Thirdly, as Managing Director of the new SBDC, Vosloo played a major role between 1982 and 1995 in promoting small business development in South Africa and highlighting the importance of this sector for job creation and economic growth. The Institute of Management Consultants of Southern Africa honoured him as Marketing Man of the Year in 1986 and Man of the Year in 1989, while the Institute of Personnel Managers honoured him as Personnel Man of the Year in 1990. Business Times regarded him as one of the Top Five Businessmen of 1993, and ‘Beeld’ newspaper in 1995 as one of South Africa's Top 21 Business Leaders of the past 21 years. His initial university alma mater (UP) awarded him with an Honorary D Comm degree in 1995.

After retiring from the SBDC, he practiced as a business consultant, focussing especially on export marketing to Europe, the USA, Canada and Asia. He also retained an active interest in plural society issues throughout his life, as his wide-ranging scholarly and popular publications on contemporary global economic, management and political trends reflect (www.benvosloo.com). Until 2016, he devoted much time and effort to summarising and assessing what he regarded as some of the most wicked or intractable global sources of conflict. A summary of the highlights of his career is available at https://youtu.be/gppY9nmgylE.

Vosloo will be remembered as an independent-minded and innovative scholar as well as a professional policy and management practitioner. He further had an important role model influence on successive generations of students (including this author), based on his formidable rational logic, pragmatism, humility and soft-spoken, informal conversational teaching style. He never raised his voice. He was also renowned for his ability to contextualise and explain highly complex issues in relatively simple and practical terms. Another of his former students and also successor as Head of the later School of Public Management and Planning, Prof Erwin Schwella, remembers that

… he was a sharp and informed intellect who continuously challenged the young mostly Afrikaner nationalist students with ideas of modern government … He struck a distinguished figure ..dressed meticulously and smartly and was an example of sophistication with a soft spoken but intellectually hard-hitting bearing and well-reasoned arguments.

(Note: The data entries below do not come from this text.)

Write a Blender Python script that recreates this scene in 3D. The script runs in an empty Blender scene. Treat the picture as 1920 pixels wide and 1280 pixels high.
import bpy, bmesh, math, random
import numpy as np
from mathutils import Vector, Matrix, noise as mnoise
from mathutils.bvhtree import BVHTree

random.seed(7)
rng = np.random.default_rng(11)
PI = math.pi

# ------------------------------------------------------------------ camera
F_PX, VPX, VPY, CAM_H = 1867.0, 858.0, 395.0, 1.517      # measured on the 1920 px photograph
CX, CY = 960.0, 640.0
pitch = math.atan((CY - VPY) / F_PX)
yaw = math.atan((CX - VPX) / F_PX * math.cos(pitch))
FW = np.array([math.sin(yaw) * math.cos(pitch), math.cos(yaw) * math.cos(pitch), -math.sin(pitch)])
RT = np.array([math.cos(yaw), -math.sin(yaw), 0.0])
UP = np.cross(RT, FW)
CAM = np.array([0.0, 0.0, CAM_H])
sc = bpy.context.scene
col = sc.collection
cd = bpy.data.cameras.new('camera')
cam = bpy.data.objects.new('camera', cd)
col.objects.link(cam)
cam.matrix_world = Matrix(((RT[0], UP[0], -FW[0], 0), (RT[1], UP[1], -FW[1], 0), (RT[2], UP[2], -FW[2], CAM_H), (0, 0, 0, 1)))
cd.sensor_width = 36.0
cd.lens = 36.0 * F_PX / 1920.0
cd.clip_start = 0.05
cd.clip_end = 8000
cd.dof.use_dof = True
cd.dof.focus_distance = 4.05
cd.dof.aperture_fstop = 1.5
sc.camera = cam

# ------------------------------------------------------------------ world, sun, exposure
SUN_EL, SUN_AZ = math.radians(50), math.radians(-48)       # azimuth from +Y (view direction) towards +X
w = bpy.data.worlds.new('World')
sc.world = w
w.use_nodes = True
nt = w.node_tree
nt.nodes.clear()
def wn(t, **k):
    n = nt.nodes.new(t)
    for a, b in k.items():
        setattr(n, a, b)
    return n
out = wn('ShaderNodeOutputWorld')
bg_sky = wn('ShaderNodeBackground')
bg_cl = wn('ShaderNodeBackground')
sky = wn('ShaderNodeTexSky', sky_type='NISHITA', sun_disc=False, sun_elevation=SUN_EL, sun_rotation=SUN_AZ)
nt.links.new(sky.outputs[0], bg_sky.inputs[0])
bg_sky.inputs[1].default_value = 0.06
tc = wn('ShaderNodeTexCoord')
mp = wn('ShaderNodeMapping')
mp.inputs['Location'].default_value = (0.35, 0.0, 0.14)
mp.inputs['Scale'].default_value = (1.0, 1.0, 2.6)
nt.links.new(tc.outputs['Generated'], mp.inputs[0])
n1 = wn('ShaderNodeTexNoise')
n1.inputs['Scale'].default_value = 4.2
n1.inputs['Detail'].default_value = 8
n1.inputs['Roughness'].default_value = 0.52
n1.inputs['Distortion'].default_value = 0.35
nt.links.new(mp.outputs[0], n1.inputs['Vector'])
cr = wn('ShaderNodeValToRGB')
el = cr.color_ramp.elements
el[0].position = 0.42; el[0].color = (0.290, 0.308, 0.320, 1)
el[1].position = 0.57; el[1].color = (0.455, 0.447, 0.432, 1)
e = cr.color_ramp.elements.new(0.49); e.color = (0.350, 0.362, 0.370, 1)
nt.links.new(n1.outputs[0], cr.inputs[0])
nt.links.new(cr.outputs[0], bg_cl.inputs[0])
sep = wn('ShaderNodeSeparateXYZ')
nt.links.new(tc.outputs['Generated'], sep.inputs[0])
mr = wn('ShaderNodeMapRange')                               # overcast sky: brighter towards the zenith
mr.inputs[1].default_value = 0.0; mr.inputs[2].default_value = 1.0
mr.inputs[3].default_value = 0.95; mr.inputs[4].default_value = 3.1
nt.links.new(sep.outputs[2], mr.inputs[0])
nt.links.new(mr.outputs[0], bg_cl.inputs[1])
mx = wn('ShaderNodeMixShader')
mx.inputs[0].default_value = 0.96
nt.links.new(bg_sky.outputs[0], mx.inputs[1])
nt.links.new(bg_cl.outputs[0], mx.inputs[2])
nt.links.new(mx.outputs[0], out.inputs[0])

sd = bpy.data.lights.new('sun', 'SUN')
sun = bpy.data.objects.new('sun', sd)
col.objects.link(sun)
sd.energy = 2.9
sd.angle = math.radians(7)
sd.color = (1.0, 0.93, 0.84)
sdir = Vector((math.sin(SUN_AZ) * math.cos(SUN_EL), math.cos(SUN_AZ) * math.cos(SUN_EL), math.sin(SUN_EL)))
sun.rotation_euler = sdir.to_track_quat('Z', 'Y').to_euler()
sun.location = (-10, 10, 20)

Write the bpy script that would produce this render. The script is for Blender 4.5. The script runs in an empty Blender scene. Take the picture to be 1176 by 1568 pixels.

He was not only a born educator but also a practical problem solver as his successful policy entrepreneurial excursions into the messy worlds of political and economic transformation summarised above, illustrate. His realist and cynical perspectives on the dynamics of power-relationships in politics and government are summarised well in his ‘Three Laws of Political Power-relationships’ that he fervently believed in:

1st law: Politicians normally crave and pursue power.

2nd law: Once in power, no politician normally voluntarily relinquishes power.

3rd law: If a politician relinquishes power voluntarily, the degree of power relinquished is normally directly proportional to the degree of pressure exercised on that politician to relinquish his/her power.

Vosloo and other scholars who chose similar internal political transformation routes faced heavy criticism from a number of ideologically more purist academic colleagues who refused in principle to ‘tinker’ with the implementation of the apartheid system. Many of them attempted to withdraw from the system and preferred to go into either internal or external exile. This was more successful in the case of exile abroad than attempts at internal isolation from the effects of apartheid. Vosloo was unperturbed by this opposition. He just echoed the sentiments of the South African rugby legend, Boy Louw, who shrugged off criticism of the SA rugby team’s performance despite their successes, with the comment: ‘Just looks at the scoreboard’!.

During his productive career, Ben Vosloo made a number of trail-blazing and strategically significant contributions to the democratic, constitutional transformation of political, administrative and economic thought, teaching and practice in South Africa.